[DIRECTIONS FOR THIS TASK] Copy exactly the lines from the beginning of the data down to and including the line holding "SC.camera = camo", without any pictures.

[EXERCISE DATA]

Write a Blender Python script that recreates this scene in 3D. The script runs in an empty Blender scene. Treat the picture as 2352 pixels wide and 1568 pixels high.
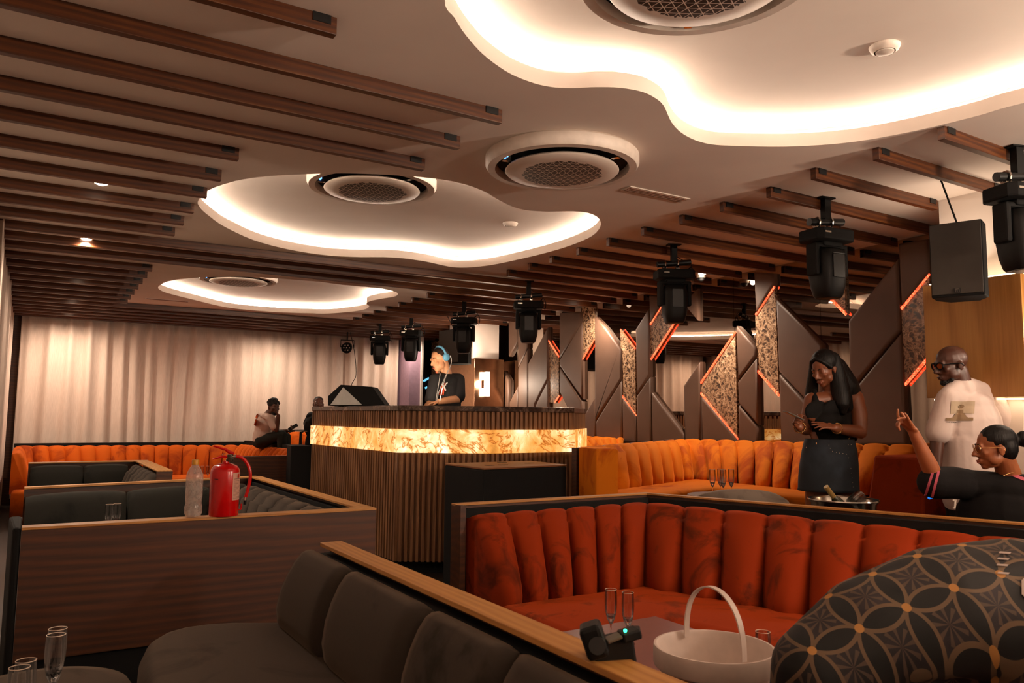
import bpy, bmesh, math, random
import numpy as np
from mathutils import Vector, Matrix
random.seed(7)
PI = math.pi
SC = bpy.context.scene
COL = SC.collection

# ---------------------------------------------------------------- camera
IW, IH = 2352, 1568
VX = np.array([4100., 985.]); VY = np.array([60., 945.]); PC = np.array([1176., 784.])   # vanishing points of the room's two axes
FPX = float(np.sqrt(-np.dot(VX - PC, VY - PC)))
_a = np.array([VX[0] - PC[0], -(VX[1] - PC[1]), -FPX]); _a /= np.linalg.norm(_a)
_b = np.array([VY[0] - PC[0], -(VY[1] - PC[1]), -FPX]); _b /= np.linalg.norm(_b)
ROT = np.array([_a, _b, np.cross(_a, _b)])
CH = 1.4                                                       # eye height in metres
cam = bpy.data.cameras.new('camera'); camo = bpy.data.objects.new('camera', cam); COL.objects.link(camo)
mm = Matrix([list(r) for r in ROT]).to_4x4(); mm.translation = (0, 0, CH)
camo.matrix_world = mm
cam.sensor_width = 36; cam.lens = FPX / IW * 36; cam.clip_start = .05; cam.clip_end = 100
cam.dof.use_dof = True; cam.dof.focus_distance = 6.5; cam.dof.aperture_fstop = 9
SC.camera = camo

# ---------------------------------------------------------------- world, exposure
w = bpy.data.worlds.new('world'); SC.world = w; w.use_nodes = True
w.node_tree.nodes['Background'].inputs[0].default_value = (1, .72, .5, 1)
w.node_tree.nodes['Background'].inputs[1].default_value = 0.0
SC.view_settings.view_transform = 'Standard'; SC.view_settings.look = 'None'
SC.view_settings.exposure = 0.12; SC.view_settings.gamma = 1; SC.view_settings.use_curve_mapping = False
SC.cycles.use_denoising = True
SC.cycles.max_bounces = 8; SC.cycles.diffuse_bounces = 4; SC.cycles.glossy_bounces = 4
SC.cycles.transmission_bounces = 8; SC.cycles.transparent_max_bounces = 12
SC.cycles.caustics_reflective = False; SC.cycles.caustics_refractive = False
SC.cycles.sample_clamp_indirect = 4
COVE_EMIT = 140.0       # strength of the hidden cove strips
SPOT_W = 145.0          # watts of an ordinary ceiling downlight
WARM = (1, .79, .61)

def spot(name, loc, target, watt, color=WARM, size=95, blend=.8, radius=.03):
    l = bpy.data.lights.new(name, 'SPOT'); l.energy = watt; l.color = color; l.spot_size = math.radians(size)
    l.spot_blend = blend; l.shadow_soft_size = radius
    o = bpy.data.objects.new(name, l); COL.objects.link(o); o.location = loc
    o.rotation_euler = (Vector(target) - Vector(loc)).to_track_quat('-Z', 'Y').to_euler()
    return o
def point(name, loc, watt, color=WARM, radius=.04):
    l = bpy.data.lights.new(name, 'POINT'); l.energy = watt; l.color = color; l.shadow_soft_size = radius
    o = bpy.data.objects.new(name, l); COL.objects.link(o); o.location = loc
    return o
def area(name, loc, target, watt, size, color=WARM, spread=180):
    l = bpy.data.lights.new(name, 'AREA'); l.energy = watt; l.color = color; l.shape = 'DISK'; l.size = size; l.spread = math.radians(spread)
    o = bpy.data.objects.new(name, l); COL.objects.link(o); o.location = loc
    o.rotation_euler = (Vector(target) - Vector(loc)).to_track_quat('-Z', 'Y').to_euler()
    return o
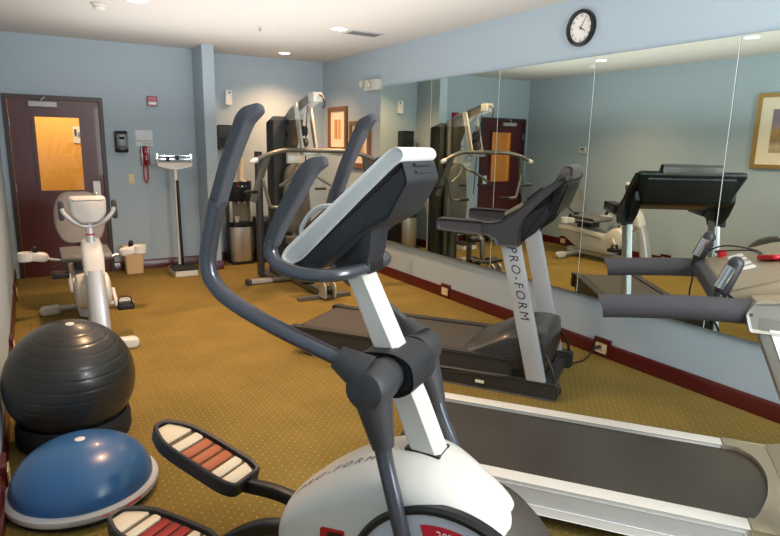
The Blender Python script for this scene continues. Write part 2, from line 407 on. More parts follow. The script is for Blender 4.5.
t = thing('ceiling_vent', 'grey louvred air vent in the ceiling beside a downlight', 'vent', (3.12, 5.75, H))
fr_ = MB()
for q in ((-.19, .19, -.11, -.09), (-.19, .19, .09, .11), (-.19, -.17, -.09, .09), (.17, .19, -.09, .09)): fr_.box(q[0], q[1], q[2], q[3], -.010, -.001)
fr_.build('frame', LGREY, t)
MB().box(-.17, .17, -.09, .09, -.003, -.001).build('backing', INKG, t)
for i in range(9):
    y = -.08+i*.02; MB().add([(-.17, y, -.002), (.17, y, -.002), (.17, y+.012, -.009), (-.17, y+.012, -.009), (-.17, y+.002, -.0015), (.17, y+.002, -.0015), (.17, y+.014, -.0085), (-.17, y+.014, -.0085)],
        [(0, 1, 2, 3), (4, 7, 6, 5), (0, 4, 5, 1), (2, 6, 7, 3), (0, 3, 7, 4), (1, 5, 6, 2)]).build('louvre', INKG, t)
t = thing('sprinkler_head', 'small fire sprinkler head in ceiling before the wall pier', 'sprinkler', (2.12, 6.08, H))
MB().lathe([(.03, -.001), (.03, -.004), (.02, -.008)], n=16).build('escutcheon', OFFW, t); MB().lathe([(.008, -.008), (.008, -.03), (.018, -.032), (.018, -.035), (.002, -.036)], n=12).build('deflector', SILVD, t)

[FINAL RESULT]
Write a Blender Python script that recreates this scene in 3D. The script runs in an empty Blender scene. Treat the picture as 2352 pixels wide and 1568 pixels high.
import bpy, bmesh, math, random
import numpy as np
from mathutils import Vector, Matrix
random.seed(7)
PI = math.pi
SC = bpy.context.scene
COL = SC.collection

# ---------------------------------------------------------------- camera
IW, IH = 2352, 1568
VX = np.array([4100., 985.]); VY = np.array([60., 945.]); PC = np.array([1176., 784.])   # vanishing points of the room's two axes
FPX = float(np.sqrt(-np.dot(VX - PC, VY - PC)))
_a = np.array([VX[0] - PC[0], -(VX[1] - PC[1]), -FPX]); _a /= np.linalg.norm(_a)
_b = np.array([VY[0] - PC[0], -(VY[1] - PC[1]), -FPX]); _b /= np.linalg.norm(_b)
ROT = np.array([_a, _b, np.cross(_a, _b)])
CH = 1.4                                                       # eye height in metres
cam = bpy.data.cameras.new('camera'); camo = bpy.data.objects.new('camera', cam); COL.objects.link(camo)
mm = Matrix([list(r) for r in ROT]).to_4x4(); mm.translation = (0, 0, CH)
camo.matrix_world = mm
cam.sensor_width = 36; cam.lens = FPX / IW * 36; cam.clip_start = .05; cam.clip_end = 100
cam.dof.use_dof = True; cam.dof.focus_distance = 6.5; cam.dof.aperture_fstop = 9
SC.camera = camo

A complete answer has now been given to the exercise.